Rabbi Chaim Brovender, my first rosh-yeshiva, shared a powerful reflection by Rav Kook on the chaotic and sometimes cacophonous multitude of disagreeing voices that has always characterized the beit midrash and Jewish life. These arguing voices, these disputes, are all attempts to draw close to God who epitomizes peace and completeness – shalom and sheleimut. It is a mistake to think that peace requires agreement, Rav Kook wrote. On the contrary, true peace can only emerge from a quest for the Divine, and every sincere quest for the Divine entails people advocating for truth as each one of us perceive the truth.
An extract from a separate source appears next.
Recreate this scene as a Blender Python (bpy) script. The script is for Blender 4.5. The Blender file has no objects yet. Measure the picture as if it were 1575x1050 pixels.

When we do this with noble intentions and with ethical sensitivity, ascribing good motives to those with whom we disagree, then all of us together, in our diversity, draw closer to God and an added measure of peace is brought to the world.
Rav Kook offered this ideas as an explanation to the famous Talmudic passage “talmidei hakhamim marbim shalom ba’olam” Torah scholars build peace in the World. Torah scholarship and the debates surrounding Torah scholarship and disputes about how to perform mitzvot and when and why, all bring peace since each opinion is striving for its own facet of Divine truth. This is why the Mishnah, and almost every rabbinic text since that time until today preserves multiple voices. This is how we build peace.